# start of STORED DATA

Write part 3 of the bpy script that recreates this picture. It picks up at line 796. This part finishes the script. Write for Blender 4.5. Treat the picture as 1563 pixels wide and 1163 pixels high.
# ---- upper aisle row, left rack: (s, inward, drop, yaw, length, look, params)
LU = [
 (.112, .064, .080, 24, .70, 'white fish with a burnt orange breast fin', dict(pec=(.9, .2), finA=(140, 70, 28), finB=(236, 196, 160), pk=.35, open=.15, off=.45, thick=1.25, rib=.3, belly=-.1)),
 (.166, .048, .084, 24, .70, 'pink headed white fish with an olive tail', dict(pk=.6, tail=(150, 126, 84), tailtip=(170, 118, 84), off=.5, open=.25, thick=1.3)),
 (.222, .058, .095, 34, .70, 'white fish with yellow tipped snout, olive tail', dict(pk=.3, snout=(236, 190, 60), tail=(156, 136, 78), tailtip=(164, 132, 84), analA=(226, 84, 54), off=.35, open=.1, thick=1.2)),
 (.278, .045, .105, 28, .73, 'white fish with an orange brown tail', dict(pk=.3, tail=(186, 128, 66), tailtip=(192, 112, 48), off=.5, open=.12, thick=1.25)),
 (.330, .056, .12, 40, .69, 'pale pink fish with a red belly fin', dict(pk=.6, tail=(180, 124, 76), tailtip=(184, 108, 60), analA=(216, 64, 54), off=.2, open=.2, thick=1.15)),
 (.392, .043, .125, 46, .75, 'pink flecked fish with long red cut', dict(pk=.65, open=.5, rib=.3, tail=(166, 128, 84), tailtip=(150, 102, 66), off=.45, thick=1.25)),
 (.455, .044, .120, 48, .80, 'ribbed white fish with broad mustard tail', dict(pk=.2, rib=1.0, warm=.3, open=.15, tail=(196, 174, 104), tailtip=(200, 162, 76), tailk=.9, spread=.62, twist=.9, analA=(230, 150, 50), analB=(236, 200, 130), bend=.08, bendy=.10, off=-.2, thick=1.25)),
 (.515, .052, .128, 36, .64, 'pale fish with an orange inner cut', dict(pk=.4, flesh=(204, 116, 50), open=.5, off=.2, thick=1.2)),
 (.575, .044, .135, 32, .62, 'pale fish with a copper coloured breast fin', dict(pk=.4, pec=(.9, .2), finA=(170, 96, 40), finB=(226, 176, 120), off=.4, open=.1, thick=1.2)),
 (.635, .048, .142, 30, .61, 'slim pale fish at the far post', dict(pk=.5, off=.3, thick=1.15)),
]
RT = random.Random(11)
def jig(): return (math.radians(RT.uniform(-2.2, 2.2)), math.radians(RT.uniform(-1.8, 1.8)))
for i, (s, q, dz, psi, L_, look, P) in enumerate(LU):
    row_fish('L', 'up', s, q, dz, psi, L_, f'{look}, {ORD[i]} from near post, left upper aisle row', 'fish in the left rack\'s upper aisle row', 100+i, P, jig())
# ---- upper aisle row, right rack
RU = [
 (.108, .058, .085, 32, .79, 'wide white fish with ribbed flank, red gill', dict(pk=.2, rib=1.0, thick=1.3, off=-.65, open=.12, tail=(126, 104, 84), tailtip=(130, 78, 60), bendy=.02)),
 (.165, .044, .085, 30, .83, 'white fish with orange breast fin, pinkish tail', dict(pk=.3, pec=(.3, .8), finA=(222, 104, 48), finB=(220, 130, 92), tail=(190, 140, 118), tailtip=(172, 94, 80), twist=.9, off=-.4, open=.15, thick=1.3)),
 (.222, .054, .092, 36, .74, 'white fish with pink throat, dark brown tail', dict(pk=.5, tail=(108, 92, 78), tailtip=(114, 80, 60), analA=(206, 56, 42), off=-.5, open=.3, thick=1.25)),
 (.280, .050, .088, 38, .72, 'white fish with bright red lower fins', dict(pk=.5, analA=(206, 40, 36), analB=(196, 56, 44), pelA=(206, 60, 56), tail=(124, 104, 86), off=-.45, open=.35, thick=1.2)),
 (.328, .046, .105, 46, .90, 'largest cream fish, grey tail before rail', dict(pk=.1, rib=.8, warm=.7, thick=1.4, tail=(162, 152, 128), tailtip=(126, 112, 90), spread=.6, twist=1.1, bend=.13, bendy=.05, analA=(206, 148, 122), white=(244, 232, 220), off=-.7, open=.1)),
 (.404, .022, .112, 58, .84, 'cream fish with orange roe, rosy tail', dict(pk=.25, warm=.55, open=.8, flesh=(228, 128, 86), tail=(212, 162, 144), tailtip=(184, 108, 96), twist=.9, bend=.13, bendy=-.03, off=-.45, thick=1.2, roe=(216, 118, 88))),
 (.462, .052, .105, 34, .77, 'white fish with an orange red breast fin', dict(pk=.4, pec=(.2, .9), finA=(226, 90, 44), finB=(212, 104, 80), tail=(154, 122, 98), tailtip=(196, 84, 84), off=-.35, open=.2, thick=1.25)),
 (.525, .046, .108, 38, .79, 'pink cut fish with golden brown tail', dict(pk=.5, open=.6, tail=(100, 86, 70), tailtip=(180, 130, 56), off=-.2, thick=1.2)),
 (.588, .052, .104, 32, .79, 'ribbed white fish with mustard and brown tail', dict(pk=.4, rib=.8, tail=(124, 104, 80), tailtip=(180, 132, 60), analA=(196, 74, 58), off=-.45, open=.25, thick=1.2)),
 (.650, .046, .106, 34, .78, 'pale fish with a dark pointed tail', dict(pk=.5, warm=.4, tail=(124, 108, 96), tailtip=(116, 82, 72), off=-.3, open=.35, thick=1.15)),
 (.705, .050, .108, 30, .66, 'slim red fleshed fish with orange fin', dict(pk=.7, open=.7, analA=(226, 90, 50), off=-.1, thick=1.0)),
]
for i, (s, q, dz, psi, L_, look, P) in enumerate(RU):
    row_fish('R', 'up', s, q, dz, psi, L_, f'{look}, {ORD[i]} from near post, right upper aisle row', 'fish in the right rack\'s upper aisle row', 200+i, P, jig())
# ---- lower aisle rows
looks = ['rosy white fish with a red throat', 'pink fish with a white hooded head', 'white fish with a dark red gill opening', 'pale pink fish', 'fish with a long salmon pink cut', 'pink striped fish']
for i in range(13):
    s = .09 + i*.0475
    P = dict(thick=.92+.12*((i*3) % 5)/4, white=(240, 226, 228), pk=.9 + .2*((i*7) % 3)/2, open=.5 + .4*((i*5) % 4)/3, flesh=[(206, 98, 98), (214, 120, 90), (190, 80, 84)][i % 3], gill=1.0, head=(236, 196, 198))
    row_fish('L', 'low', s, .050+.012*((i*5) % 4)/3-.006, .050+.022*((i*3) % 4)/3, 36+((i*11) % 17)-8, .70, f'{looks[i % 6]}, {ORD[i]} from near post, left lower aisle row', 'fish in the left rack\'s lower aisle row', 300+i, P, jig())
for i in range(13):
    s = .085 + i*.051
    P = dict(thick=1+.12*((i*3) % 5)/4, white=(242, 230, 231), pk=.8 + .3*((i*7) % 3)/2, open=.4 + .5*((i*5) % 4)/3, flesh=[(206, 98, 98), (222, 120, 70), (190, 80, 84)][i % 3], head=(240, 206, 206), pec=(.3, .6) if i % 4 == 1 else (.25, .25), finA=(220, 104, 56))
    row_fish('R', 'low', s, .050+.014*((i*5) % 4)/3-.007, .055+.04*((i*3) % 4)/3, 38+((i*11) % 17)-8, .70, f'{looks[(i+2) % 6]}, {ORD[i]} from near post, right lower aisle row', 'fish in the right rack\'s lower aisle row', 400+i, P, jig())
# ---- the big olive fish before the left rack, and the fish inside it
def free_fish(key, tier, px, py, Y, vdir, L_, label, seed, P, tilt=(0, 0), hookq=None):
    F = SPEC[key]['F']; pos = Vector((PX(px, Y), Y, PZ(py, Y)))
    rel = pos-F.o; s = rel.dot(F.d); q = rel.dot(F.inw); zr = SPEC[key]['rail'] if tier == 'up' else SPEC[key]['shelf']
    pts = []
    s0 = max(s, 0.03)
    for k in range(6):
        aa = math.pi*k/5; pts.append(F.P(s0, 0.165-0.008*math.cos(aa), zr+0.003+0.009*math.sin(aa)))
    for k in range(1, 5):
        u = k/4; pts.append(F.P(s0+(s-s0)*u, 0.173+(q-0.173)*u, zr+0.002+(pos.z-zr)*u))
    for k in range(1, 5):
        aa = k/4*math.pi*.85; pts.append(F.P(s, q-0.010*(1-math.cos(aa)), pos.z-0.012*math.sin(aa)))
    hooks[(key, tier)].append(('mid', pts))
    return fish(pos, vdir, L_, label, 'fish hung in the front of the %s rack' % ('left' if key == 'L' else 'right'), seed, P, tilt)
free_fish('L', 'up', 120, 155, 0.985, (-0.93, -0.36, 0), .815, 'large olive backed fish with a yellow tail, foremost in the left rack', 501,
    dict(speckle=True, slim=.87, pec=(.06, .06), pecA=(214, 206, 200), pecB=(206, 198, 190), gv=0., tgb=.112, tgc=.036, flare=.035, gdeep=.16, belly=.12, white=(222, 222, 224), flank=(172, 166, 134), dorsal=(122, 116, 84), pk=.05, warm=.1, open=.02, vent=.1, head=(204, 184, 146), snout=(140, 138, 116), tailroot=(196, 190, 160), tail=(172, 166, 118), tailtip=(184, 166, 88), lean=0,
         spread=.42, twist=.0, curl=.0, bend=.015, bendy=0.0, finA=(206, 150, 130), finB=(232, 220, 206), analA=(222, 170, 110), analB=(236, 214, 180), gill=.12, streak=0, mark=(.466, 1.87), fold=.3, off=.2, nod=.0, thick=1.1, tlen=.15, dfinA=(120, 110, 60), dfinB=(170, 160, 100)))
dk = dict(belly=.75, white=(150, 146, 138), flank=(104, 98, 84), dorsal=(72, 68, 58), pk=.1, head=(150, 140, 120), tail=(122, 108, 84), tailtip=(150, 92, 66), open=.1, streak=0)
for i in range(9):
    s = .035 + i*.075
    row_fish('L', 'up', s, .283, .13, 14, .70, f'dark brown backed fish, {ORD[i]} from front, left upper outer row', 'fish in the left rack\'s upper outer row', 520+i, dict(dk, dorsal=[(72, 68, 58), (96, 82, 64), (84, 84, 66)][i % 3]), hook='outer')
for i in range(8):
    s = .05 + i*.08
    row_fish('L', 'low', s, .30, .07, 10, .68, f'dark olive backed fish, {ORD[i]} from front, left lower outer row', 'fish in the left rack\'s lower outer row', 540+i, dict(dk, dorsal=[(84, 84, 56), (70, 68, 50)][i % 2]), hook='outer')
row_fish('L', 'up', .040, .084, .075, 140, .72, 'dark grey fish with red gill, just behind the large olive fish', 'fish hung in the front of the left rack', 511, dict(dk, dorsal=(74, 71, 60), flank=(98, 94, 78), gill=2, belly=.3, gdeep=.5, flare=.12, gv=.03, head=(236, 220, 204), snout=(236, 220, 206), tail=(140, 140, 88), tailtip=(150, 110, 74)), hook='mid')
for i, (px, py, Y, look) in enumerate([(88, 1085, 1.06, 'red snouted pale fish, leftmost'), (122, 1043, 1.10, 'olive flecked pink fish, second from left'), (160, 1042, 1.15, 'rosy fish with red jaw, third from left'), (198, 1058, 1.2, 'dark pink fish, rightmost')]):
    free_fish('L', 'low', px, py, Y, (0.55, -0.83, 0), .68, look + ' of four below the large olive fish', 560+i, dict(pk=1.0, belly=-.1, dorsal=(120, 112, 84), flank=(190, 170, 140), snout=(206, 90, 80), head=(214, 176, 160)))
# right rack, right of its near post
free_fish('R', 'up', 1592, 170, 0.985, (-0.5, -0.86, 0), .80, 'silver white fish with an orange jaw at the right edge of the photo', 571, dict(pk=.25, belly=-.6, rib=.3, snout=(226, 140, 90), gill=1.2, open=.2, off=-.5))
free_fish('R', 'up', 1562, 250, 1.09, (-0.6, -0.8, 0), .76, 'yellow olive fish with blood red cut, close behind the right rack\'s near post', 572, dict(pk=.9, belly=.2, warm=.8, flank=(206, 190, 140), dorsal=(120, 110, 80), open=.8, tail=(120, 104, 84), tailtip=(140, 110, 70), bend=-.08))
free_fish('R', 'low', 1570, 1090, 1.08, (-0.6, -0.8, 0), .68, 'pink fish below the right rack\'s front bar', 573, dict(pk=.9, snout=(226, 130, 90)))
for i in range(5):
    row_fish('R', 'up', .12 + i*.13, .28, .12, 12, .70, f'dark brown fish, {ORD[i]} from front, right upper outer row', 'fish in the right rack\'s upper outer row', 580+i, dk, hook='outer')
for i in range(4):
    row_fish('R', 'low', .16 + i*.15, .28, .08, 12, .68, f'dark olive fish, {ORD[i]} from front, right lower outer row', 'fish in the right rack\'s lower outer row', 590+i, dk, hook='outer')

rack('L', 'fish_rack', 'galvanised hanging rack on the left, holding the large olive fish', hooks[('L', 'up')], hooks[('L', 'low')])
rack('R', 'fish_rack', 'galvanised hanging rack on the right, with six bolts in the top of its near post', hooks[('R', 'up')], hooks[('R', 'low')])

# end of STORED DATA

> [STATED PROBLEM]: Indicate how many lines of the material include the word "wide"; the number alone is required.

> [ANSWER TO THIS TASK]: 2